Dieses Beispiel belegt die Notwendigkeit, unser Fördersystem zu reformieren. Wir müssen nicht nur neue Produkte und Technologien, sondern die Erneuerung und die Transformation unserer Gesellschaft fördern. Eine nachhaltige Gesellschaft fußt auf dem Wissen aller und wird nicht allein nach den Interessen der Unternehmen konzipiert. Wir wollen dafür auch die Expertise von Umweltverbänden und NGOs, von Kommunen, von Gewerkschaften und Sozialverbänden nutzen.

DIE LINKE hat daher vorgeschlagen, die Beratungsgremien zu öffnen und mehr Partizipation zivilgesellschaftlicher Organisationen in der Forschungspolitik zu ermöglichen.

Ob Energiewende, demographischer Wandel, immer noch wachsende Klimagasemissionen, soziale Spaltung oder Digitalisierung – wir sind zur Bewältigung dieser Herausforderungen auf neues, sozial taugliches Wissen über notwendige Veränderungsprozesse angewiesen. Wir wollen die Transformationsforschung, die dieses Wissen von morgen erarbeitet, mit einem Förderprogramm von 120 Millionen Euro jährlich deutlich ausbauen.
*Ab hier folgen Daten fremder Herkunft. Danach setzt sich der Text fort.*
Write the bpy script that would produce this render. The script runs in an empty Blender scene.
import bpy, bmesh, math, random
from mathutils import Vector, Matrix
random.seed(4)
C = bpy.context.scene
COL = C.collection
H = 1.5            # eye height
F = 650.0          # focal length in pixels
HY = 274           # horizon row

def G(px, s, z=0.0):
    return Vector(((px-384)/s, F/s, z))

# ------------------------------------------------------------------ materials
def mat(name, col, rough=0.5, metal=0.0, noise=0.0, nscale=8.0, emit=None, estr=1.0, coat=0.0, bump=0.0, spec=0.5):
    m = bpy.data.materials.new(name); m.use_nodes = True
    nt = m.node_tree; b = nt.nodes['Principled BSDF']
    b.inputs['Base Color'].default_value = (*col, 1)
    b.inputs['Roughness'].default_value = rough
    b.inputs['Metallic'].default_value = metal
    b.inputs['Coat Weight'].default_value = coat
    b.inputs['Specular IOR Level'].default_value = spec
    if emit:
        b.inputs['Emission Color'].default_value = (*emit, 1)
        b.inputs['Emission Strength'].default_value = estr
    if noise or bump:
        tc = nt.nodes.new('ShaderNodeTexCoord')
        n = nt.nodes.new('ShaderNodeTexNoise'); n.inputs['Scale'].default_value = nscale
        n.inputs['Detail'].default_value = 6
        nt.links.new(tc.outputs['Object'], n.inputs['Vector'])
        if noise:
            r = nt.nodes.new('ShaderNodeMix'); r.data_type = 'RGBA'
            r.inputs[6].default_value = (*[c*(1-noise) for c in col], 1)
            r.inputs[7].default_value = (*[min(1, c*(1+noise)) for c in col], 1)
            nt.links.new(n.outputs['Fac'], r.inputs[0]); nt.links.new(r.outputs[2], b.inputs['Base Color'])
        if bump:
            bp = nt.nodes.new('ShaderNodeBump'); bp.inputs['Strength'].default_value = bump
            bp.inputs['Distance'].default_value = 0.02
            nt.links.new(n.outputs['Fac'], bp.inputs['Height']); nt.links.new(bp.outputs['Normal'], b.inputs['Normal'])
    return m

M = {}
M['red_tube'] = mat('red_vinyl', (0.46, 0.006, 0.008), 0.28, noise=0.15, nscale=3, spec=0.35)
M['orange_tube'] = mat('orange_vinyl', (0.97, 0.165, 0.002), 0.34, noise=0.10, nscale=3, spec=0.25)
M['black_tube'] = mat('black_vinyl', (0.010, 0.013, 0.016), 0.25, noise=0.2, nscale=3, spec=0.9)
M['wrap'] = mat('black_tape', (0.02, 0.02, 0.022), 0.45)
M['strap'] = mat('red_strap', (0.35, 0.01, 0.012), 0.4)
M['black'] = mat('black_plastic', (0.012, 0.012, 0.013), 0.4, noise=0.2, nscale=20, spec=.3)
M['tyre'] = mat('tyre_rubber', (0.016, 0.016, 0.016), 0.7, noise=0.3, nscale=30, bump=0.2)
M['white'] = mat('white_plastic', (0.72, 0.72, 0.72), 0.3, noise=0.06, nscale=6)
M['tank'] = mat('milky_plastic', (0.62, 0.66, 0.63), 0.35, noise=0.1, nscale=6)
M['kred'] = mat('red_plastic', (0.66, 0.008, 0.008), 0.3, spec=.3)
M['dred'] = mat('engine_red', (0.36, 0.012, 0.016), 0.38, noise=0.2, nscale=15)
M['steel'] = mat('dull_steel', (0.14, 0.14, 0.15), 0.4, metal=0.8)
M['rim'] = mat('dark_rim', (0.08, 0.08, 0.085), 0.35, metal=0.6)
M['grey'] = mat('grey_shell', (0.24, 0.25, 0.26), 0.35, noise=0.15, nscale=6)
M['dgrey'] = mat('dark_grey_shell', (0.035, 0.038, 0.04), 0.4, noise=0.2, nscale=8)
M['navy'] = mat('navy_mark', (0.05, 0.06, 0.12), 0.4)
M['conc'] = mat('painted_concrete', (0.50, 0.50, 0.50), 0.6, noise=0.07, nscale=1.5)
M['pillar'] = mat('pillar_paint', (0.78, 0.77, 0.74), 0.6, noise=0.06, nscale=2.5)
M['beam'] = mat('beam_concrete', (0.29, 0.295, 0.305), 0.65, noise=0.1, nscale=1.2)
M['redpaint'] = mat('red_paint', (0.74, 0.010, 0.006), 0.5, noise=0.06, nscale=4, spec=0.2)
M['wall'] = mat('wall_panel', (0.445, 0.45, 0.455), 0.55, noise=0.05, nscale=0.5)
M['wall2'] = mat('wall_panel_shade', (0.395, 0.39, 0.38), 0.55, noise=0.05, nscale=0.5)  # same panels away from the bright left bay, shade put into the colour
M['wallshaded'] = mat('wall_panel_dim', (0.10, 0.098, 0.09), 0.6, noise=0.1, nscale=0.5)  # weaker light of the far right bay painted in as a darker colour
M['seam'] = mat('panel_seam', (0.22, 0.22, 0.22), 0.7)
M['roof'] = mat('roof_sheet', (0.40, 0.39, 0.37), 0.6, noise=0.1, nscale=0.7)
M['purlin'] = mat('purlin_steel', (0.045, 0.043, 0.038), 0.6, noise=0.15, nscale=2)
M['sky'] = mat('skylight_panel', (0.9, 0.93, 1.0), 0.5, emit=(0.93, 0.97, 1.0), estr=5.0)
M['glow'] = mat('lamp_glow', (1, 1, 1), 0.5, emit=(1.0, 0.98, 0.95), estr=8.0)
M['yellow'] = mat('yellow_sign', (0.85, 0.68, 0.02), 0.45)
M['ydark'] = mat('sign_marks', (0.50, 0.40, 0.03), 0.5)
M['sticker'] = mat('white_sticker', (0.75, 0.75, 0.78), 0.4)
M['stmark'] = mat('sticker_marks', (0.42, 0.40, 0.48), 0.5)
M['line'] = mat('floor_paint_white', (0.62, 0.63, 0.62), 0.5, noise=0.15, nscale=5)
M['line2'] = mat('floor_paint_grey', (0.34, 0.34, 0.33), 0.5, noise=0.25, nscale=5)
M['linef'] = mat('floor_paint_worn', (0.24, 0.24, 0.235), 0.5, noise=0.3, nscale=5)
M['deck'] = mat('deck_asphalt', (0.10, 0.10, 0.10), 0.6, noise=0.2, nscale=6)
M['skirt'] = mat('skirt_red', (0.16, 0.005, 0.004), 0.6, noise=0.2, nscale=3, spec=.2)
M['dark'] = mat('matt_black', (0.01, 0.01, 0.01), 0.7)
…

Zukünftig, das ist bereits absehbar, werden die Mittel für die Innovationsförderung zumindest nicht wie in den vergangenen Jahren kontinuierlich steigen. Gerade deshalb brauchen wir eine Wende in der Forschungsförderung. Deutschland könnte Vorreiter für eine sozial-ökologische Innovationspolitik werden, wenn wir mehr Transparenz und mehr Partizipation in diesem Bereich zulassen.